## What to produce
Search the listing for "this" and copy every line where it appears.

[START OF Record extracts]

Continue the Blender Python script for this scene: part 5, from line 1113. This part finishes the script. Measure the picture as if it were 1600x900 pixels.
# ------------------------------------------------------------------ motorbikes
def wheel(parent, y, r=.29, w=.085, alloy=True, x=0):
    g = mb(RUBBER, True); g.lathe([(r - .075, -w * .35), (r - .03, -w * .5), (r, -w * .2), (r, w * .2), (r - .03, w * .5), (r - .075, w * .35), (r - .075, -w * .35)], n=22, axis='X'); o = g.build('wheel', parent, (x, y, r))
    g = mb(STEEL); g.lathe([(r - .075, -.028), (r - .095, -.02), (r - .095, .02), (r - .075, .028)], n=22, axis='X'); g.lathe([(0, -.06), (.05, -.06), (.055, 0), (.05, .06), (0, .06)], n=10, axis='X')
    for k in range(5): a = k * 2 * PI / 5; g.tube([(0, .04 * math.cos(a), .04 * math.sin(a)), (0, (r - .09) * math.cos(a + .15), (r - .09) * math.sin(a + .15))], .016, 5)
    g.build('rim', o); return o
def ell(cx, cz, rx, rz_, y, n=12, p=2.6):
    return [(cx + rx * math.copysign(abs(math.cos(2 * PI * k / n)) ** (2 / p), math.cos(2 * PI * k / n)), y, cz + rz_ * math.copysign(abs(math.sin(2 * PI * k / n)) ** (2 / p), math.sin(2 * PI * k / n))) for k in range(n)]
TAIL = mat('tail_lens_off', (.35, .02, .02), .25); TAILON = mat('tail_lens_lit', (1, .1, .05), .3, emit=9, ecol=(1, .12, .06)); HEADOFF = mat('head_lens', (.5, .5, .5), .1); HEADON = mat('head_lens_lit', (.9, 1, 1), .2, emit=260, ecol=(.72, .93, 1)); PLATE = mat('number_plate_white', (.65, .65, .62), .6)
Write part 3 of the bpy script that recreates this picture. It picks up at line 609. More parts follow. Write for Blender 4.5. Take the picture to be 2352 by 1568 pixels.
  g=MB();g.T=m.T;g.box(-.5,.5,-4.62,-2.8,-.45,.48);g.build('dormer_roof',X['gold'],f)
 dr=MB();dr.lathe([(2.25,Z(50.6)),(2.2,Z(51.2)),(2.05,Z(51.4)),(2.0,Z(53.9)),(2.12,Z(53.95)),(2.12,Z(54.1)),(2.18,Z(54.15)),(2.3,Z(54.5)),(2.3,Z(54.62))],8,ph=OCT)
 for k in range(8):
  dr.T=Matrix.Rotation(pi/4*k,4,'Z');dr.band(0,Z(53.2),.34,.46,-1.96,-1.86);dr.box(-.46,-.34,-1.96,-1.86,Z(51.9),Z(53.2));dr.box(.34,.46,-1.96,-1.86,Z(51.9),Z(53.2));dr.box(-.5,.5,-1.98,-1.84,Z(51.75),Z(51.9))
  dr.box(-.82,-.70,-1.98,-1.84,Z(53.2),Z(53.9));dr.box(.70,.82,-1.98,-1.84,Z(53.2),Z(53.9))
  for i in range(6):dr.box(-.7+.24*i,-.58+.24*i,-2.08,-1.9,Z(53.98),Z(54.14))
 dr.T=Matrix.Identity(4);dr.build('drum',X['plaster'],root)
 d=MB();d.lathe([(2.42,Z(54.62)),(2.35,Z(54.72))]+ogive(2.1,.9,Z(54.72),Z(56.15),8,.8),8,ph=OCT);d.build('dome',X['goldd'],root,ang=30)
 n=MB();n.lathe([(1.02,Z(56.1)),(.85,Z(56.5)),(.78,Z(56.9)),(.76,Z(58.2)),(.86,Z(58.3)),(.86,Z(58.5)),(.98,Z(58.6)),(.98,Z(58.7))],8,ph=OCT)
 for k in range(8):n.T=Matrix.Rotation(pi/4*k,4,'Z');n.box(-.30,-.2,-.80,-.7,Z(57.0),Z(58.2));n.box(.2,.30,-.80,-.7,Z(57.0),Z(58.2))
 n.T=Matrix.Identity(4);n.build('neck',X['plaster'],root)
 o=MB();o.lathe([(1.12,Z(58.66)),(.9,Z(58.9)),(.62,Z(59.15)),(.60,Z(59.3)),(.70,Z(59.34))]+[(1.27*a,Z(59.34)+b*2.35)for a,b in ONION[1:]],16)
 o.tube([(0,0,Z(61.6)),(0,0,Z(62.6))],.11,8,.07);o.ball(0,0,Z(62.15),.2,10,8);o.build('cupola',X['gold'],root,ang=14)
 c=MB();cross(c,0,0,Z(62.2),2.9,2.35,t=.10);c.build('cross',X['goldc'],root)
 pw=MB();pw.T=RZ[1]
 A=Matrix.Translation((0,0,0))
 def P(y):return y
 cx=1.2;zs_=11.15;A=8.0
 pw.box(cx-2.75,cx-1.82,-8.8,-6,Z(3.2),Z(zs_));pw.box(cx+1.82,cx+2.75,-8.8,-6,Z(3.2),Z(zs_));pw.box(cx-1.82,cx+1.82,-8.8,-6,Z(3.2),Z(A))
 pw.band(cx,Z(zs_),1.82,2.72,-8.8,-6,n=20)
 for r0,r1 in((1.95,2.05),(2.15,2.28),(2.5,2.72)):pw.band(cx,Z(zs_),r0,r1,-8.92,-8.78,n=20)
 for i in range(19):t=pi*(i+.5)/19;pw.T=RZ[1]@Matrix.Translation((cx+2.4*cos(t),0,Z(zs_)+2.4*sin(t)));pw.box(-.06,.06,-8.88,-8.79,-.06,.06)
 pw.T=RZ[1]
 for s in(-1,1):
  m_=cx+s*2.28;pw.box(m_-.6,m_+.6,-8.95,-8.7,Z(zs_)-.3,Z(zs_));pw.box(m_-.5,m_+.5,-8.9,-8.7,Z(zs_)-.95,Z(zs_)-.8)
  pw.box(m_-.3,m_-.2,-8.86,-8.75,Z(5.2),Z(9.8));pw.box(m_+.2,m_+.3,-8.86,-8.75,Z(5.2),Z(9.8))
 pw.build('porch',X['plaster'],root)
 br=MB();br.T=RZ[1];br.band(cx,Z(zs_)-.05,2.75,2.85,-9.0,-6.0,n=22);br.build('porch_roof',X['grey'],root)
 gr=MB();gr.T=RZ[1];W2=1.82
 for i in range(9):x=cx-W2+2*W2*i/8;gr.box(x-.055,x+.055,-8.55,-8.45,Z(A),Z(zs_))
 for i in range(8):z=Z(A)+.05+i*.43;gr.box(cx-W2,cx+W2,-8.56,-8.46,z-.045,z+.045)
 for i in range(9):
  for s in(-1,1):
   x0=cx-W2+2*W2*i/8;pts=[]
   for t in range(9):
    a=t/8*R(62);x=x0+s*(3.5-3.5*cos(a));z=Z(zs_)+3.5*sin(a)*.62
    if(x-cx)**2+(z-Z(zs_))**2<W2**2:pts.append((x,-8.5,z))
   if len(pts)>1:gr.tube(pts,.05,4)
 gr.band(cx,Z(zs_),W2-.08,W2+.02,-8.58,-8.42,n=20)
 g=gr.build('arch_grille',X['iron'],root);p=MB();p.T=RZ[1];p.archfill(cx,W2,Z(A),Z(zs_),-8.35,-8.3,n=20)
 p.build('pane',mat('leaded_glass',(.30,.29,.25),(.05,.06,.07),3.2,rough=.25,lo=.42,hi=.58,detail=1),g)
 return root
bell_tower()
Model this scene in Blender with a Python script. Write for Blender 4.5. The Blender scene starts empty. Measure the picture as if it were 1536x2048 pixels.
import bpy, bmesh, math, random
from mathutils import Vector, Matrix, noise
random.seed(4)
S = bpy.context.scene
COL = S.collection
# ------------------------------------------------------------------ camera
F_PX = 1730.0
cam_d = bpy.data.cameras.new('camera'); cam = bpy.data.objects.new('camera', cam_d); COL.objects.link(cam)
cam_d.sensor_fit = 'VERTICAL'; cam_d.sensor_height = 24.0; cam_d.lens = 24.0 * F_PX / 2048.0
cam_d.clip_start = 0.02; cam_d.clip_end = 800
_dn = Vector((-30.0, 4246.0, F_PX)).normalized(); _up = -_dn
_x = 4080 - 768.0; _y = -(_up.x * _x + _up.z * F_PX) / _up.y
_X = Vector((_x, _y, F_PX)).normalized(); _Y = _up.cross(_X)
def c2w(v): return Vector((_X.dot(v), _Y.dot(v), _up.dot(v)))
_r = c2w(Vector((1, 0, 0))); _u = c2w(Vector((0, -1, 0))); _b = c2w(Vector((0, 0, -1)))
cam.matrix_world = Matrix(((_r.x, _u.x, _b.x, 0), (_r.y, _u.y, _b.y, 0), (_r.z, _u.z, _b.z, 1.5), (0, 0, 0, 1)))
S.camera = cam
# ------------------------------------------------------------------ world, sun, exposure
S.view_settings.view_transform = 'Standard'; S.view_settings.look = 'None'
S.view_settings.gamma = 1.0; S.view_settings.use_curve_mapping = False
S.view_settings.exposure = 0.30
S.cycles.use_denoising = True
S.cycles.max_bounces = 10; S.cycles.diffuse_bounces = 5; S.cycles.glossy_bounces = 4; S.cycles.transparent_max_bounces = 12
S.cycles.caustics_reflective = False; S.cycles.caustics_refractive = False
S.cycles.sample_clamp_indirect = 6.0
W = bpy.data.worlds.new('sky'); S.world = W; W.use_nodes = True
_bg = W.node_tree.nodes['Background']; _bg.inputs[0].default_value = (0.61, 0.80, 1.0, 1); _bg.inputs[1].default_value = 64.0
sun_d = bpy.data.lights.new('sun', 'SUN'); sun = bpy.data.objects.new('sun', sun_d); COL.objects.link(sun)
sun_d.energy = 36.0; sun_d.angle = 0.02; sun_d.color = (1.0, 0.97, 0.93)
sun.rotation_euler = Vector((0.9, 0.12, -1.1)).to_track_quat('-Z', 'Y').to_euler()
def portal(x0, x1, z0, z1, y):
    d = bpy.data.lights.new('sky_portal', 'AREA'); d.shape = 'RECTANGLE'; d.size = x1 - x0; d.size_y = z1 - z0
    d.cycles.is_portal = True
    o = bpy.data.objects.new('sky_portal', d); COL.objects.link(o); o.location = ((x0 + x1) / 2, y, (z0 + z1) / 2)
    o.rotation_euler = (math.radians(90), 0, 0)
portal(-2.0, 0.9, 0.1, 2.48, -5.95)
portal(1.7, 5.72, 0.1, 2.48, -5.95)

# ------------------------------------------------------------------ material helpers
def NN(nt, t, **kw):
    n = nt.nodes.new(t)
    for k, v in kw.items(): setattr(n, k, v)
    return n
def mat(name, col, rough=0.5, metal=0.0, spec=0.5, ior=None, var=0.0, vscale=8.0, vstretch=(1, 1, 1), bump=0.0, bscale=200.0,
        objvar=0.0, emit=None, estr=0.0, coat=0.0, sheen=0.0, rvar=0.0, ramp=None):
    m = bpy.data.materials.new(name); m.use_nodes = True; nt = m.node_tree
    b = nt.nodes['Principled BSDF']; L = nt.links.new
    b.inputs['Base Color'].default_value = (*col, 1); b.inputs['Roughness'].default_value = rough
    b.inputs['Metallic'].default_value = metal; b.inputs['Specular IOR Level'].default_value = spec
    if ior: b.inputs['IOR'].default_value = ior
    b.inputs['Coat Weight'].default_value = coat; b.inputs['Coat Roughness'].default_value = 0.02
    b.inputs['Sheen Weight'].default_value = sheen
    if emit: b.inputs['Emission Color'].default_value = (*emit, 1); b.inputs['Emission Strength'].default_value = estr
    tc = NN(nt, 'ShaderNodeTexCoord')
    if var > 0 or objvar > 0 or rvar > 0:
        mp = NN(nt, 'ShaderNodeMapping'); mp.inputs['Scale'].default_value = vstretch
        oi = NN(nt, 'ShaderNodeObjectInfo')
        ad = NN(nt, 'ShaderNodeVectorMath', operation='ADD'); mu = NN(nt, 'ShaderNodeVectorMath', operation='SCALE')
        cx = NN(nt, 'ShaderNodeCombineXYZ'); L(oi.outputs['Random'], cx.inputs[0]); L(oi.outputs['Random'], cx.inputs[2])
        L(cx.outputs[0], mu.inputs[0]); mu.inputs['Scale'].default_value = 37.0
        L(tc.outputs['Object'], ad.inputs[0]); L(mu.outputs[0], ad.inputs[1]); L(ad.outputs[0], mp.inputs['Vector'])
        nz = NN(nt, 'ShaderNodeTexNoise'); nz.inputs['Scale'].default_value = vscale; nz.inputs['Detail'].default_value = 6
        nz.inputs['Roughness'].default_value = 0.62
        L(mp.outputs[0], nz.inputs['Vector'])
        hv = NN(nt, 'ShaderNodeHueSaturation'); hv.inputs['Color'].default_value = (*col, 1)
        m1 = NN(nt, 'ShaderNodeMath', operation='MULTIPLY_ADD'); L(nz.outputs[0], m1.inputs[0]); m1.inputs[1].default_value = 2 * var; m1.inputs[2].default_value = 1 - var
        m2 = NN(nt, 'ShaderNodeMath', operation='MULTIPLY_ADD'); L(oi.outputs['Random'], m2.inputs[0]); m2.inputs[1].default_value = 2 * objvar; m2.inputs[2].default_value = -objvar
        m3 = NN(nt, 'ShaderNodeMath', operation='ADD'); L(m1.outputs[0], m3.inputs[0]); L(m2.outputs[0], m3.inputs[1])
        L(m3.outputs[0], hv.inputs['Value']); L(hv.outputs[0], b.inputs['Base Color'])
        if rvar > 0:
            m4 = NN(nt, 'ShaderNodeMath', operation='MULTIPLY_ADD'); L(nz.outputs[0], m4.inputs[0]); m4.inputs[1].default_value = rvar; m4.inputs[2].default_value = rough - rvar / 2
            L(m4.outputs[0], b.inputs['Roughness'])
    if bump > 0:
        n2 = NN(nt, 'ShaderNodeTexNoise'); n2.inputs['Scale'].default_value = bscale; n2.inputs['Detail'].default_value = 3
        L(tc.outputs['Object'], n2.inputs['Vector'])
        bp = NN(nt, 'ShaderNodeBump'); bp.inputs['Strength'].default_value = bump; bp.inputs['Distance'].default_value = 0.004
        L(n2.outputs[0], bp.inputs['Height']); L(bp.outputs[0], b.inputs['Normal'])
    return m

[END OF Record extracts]

## Task output
Continue the Blender Python script for this scene: part 5, from line 1113. This part finishes the script. Measure the picture as if it were 1600x900 pixels.
Write part 3 of the bpy script that recreates this picture. It picks up at line 609. More parts follow. Write for Blender 4.5. Take the picture to be 2352 by 1568 pixels.
Model this scene in Blender with a Python script. Write for Blender 4.5. The Blender scene starts empty. Measure the picture as if it were 1536x2048 pixels.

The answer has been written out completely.